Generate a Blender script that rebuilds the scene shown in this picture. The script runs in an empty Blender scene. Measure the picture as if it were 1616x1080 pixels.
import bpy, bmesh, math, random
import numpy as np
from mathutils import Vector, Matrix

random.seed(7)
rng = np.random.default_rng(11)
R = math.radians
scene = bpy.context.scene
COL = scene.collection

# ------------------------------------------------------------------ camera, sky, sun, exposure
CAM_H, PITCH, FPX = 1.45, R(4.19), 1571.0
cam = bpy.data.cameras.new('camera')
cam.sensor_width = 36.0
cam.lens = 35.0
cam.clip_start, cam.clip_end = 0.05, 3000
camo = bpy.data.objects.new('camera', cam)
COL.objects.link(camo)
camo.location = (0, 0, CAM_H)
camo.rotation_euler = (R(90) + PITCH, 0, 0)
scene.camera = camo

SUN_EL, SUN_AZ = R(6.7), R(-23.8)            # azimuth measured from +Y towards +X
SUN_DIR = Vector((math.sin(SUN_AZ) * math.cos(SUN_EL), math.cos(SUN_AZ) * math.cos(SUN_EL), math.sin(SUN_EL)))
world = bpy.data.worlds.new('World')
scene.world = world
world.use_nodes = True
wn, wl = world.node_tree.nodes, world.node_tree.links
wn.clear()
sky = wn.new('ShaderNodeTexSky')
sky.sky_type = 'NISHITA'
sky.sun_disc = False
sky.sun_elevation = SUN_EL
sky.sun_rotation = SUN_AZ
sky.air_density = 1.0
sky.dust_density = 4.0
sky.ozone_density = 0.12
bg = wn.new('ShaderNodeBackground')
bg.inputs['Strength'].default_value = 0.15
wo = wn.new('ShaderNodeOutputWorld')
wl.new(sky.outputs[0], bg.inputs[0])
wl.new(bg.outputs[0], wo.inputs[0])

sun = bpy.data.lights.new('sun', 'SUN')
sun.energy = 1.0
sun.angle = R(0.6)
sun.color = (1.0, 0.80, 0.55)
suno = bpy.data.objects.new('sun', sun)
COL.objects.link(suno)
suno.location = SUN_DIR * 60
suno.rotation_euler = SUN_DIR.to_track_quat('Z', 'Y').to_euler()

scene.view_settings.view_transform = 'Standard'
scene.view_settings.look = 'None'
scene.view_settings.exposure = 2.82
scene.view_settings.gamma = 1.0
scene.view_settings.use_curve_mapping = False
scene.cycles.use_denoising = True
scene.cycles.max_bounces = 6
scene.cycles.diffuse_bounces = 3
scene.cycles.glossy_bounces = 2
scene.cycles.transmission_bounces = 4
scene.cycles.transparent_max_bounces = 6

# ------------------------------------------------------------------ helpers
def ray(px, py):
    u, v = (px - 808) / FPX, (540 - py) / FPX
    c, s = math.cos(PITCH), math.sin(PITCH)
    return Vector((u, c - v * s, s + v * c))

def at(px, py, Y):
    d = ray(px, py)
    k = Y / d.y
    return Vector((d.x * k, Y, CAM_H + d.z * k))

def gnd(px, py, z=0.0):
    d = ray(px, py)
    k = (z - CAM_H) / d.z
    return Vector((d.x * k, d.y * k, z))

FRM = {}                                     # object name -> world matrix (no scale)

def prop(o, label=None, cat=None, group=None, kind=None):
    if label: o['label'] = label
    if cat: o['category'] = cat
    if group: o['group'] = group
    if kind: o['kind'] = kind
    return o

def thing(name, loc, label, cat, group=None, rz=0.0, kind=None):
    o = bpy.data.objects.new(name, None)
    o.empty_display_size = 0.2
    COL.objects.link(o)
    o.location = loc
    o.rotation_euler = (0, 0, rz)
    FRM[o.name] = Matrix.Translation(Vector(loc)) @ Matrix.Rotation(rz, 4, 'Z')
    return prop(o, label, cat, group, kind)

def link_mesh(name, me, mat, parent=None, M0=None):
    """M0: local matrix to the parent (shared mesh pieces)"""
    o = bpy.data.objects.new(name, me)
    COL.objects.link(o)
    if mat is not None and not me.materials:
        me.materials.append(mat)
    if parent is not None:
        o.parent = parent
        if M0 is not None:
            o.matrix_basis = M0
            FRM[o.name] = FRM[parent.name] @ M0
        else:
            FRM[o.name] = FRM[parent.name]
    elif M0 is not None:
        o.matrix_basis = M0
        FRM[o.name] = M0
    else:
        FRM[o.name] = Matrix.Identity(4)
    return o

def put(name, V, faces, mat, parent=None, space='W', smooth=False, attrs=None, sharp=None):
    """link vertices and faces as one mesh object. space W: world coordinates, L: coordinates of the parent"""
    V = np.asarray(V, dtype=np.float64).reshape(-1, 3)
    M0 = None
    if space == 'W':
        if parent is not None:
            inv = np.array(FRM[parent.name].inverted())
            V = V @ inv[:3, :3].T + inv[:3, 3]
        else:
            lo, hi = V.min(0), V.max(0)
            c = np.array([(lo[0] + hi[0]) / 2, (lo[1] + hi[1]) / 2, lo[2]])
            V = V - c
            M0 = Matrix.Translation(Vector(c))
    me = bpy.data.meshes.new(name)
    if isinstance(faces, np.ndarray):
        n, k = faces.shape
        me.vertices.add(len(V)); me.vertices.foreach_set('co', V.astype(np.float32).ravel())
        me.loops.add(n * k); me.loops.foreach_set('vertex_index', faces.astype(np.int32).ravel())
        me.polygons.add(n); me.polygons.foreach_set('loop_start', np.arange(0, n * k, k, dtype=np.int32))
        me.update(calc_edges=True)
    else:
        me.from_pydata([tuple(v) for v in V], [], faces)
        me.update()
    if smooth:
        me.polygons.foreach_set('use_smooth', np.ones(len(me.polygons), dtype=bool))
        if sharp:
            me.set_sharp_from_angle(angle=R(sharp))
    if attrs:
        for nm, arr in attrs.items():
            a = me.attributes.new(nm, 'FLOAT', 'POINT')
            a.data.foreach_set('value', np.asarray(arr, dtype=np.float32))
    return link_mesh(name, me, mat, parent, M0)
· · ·
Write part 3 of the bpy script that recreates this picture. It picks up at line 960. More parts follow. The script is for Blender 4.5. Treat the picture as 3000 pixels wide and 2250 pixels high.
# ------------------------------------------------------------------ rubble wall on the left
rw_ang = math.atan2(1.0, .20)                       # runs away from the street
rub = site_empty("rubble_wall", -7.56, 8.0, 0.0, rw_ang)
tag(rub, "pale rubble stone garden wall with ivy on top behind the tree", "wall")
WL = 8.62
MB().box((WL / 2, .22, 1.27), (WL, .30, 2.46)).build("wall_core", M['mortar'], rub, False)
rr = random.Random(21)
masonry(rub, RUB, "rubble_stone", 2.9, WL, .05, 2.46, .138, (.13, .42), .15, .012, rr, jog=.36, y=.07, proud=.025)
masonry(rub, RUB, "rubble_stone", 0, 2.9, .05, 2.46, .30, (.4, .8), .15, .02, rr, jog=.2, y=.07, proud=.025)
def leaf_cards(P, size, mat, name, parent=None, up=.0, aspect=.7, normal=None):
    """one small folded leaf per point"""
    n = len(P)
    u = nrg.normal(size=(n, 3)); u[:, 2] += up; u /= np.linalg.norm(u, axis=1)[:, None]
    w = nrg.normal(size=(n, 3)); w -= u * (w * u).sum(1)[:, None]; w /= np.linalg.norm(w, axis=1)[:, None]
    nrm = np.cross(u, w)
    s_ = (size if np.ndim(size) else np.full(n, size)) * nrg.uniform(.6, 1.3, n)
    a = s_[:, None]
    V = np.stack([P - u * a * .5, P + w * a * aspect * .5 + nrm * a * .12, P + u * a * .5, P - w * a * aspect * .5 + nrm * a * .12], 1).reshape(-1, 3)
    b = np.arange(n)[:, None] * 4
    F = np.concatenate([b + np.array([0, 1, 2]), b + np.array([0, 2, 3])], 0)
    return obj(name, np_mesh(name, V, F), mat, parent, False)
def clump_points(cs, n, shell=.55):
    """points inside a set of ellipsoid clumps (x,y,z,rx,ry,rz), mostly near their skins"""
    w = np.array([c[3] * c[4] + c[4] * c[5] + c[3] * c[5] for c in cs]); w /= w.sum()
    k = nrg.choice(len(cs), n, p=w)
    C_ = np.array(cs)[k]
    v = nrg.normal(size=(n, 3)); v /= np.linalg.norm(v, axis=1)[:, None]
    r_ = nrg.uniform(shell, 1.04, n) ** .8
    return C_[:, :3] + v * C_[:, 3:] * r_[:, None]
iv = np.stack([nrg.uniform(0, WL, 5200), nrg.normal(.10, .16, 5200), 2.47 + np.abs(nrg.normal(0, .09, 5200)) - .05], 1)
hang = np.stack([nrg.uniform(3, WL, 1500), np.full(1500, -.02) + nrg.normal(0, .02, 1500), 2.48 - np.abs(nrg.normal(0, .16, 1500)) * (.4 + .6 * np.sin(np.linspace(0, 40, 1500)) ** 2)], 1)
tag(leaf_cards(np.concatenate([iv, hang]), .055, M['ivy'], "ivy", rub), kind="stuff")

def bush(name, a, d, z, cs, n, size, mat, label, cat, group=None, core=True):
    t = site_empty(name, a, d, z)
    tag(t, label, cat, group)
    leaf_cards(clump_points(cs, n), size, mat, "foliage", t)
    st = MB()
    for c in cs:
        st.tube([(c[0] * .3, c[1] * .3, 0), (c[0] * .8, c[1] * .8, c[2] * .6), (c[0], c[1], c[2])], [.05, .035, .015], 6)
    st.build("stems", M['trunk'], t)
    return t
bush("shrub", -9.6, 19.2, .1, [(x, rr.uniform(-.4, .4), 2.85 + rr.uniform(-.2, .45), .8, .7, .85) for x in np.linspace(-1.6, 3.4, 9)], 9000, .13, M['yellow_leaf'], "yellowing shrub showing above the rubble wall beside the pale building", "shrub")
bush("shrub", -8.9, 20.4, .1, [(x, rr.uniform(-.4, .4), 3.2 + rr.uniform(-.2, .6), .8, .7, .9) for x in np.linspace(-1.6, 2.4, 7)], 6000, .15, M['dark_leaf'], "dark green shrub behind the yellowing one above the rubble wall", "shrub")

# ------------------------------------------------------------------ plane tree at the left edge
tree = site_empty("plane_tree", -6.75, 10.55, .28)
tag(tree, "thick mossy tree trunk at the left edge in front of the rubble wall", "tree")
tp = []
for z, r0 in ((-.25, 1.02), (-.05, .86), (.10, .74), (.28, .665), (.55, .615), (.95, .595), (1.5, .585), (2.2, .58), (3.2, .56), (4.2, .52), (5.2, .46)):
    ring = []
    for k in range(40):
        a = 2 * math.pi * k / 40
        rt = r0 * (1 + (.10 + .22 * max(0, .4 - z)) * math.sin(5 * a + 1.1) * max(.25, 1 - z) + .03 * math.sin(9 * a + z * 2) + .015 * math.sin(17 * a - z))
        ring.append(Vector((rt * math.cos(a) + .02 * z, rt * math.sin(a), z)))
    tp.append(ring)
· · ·
Transcribe, exactly and without additions, the lines of the records above, beginning with the line that contains "Generate a Blender" and ending with the line that contains "scene.camera = camo", both included.

Generate a Blender script that rebuilds the scene shown in this picture. The script runs in an empty Blender scene. Measure the picture as if it were 1616x1080 pixels.
import bpy, bmesh, math, random
import numpy as np
from mathutils import Vector, Matrix

random.seed(7)
rng = np.random.default_rng(11)
R = math.radians
scene = bpy.context.scene
COL = scene.collection

# ------------------------------------------------------------------ camera, sky, sun, exposure
CAM_H, PITCH, FPX = 1.45, R(4.19), 1571.0
cam = bpy.data.cameras.new('camera')
cam.sensor_width = 36.0
cam.lens = 35.0
cam.clip_start, cam.clip_end = 0.05, 3000
camo = bpy.data.objects.new('camera', cam)
COL.objects.link(camo)
camo.location = (0, 0, CAM_H)
camo.rotation_euler = (R(90) + PITCH, 0, 0)
scene.camera = camo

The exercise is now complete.